LETTING GO OF GWADAR
Gwadar is a port-city on the Arabian Sea on the south-western coast of Baluchistan province in Pakistan. It is located opposite Oman across the sea, near the border with Iran, and to the east of the Persian Gulf. Gwadar is a warm-water, deep-sea port, and it has a strategic location between South Asia, Central Asia and West Asia at the mouth of the Persian Gulf, just outside the Straits of Hormuz. The operations of Gwadar’s strategic sea port were handed over by Pakistan to China in 2013. Now, thanks to the Chinese money and expertise, Gwadar is all set to emerge as Pakistan’s third largest port. Gwadar will be the southern point and the sea terminal of the $46 billion China-Pakistan Economic Corridor (CPEC) that will extend to Kashgar in Xinjiang. The CPEC is part of China’s “One Belt, One Road” (OBOR).
Gwadar was not owned by the British at the time of independence.
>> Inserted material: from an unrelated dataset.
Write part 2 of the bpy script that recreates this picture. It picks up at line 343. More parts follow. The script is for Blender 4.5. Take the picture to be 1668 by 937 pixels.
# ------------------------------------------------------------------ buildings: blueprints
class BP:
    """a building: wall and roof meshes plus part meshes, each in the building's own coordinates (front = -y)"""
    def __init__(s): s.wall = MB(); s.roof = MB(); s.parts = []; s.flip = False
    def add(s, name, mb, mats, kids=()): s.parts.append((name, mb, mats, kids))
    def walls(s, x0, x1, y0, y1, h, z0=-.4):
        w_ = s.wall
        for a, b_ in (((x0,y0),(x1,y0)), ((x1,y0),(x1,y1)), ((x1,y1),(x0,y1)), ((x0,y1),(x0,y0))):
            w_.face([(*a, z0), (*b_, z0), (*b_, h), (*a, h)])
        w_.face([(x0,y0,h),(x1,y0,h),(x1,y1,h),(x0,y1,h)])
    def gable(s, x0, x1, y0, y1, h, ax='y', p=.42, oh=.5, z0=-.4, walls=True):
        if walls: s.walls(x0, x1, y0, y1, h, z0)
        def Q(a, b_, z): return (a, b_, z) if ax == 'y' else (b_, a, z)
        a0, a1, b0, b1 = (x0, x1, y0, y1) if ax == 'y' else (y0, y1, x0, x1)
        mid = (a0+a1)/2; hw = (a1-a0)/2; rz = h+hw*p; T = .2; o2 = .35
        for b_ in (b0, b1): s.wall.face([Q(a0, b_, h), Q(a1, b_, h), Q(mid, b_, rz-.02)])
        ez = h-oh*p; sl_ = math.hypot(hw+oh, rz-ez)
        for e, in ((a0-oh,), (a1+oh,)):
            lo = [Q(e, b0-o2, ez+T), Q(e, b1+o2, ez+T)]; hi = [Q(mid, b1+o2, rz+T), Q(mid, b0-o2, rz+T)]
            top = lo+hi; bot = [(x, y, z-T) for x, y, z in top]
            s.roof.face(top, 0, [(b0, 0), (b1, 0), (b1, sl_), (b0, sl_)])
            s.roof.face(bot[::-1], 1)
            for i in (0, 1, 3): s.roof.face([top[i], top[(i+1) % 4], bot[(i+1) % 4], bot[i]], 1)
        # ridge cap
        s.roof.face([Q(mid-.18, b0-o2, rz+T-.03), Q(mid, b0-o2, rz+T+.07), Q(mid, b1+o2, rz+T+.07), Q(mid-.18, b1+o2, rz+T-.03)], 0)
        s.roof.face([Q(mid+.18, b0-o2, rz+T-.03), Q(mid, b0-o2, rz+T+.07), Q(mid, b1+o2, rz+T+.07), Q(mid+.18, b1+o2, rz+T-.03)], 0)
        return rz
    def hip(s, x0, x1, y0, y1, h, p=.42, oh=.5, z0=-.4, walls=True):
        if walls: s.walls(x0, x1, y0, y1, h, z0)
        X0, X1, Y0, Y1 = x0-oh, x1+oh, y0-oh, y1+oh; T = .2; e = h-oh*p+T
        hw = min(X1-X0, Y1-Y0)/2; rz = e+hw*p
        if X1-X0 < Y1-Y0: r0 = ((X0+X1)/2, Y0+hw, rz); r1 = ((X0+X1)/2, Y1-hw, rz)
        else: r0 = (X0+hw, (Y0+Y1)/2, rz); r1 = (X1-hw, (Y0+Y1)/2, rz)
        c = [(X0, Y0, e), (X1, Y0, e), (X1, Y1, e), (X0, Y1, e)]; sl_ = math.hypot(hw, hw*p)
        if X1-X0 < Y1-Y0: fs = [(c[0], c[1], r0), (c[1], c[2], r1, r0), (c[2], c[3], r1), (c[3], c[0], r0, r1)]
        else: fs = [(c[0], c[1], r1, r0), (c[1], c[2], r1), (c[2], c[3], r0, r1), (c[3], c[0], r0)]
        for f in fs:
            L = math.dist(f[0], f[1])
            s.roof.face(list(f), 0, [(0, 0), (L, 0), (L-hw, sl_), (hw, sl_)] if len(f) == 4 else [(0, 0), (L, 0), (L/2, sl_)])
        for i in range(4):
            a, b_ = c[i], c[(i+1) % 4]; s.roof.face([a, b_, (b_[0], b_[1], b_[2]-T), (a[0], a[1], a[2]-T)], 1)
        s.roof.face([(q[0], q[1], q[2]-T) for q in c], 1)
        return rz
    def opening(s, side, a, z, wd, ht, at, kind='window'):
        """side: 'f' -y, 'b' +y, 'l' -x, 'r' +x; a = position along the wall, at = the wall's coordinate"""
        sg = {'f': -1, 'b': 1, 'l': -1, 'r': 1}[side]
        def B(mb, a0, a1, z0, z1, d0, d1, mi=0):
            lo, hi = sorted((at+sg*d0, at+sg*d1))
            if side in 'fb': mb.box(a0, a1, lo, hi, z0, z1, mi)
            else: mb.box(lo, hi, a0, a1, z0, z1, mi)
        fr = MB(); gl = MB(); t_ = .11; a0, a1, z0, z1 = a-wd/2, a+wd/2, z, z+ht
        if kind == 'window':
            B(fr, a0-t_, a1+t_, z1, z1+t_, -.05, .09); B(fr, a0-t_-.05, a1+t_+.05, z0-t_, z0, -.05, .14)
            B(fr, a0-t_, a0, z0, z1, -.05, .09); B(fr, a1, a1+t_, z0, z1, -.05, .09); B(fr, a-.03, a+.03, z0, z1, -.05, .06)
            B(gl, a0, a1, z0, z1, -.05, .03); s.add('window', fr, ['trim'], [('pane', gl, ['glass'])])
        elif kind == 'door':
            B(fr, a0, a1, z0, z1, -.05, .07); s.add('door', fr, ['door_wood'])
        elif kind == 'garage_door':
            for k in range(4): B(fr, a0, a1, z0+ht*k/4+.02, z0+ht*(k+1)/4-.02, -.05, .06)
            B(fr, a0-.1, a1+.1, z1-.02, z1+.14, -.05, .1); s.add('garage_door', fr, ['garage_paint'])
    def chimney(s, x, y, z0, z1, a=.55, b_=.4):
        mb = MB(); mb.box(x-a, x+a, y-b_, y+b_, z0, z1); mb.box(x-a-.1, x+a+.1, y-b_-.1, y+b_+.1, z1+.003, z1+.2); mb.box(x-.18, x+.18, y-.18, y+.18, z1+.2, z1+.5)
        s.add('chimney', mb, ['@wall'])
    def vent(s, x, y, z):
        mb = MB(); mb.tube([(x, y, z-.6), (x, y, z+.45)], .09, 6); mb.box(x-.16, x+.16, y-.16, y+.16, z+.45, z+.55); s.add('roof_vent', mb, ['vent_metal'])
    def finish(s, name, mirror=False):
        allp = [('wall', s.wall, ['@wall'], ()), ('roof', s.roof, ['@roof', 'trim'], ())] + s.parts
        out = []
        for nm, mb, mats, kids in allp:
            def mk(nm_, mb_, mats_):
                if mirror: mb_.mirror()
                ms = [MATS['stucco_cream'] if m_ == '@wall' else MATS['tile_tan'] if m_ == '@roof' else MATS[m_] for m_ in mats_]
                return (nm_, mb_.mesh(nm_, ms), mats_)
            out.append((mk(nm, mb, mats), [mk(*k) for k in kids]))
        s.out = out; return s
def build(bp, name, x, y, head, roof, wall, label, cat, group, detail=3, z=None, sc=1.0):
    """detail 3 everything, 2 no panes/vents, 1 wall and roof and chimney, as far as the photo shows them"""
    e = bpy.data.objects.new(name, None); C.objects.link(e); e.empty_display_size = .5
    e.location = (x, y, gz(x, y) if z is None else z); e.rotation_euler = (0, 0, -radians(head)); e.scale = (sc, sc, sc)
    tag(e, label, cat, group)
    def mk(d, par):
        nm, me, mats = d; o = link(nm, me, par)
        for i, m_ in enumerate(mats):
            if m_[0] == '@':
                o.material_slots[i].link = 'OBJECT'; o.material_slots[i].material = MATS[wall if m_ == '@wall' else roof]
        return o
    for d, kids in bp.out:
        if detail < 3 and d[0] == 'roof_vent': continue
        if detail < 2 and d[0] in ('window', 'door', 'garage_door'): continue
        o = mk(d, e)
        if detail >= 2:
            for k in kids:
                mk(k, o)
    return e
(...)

Gwadar was an overseas possession of the Sultanate of Muscat and Oman —it was given as a gift to Oman by the Khan of Kalat in 1783—until Pakistan purchased the territory on 8 September 1958. Pakistan assumed its control on 8 December 1958, and the territory was later integrated into Baluchistan province on 1 July 1970 as Gwadar District.
Oman was on good terms with India, and Sultan of Oman had offered to sell Gwadar to India for mere one million US dollars. However, India under Nehru did not take the offer, and let go of such an excellent strategic location. It was ultimately purchased by Pakistan on 8 September 1958 for three million US dollars.
It had the great potential of a deep water port (which China is now exploiting), but Nehru didn’t have the foresight to appreciate its critical benefit. Even if Nehru didn’t see much use of the place then as a deep water port, India should have acquired it, so that it could have been used as a bargaining chip with Pakistan, vis-à-vis Kashmir and other matters.
In hindsight, not accepting the priceless gift from the Sultan of Oman was a huge mistake at par with the long list of post-independence strategic blunders by Nehru.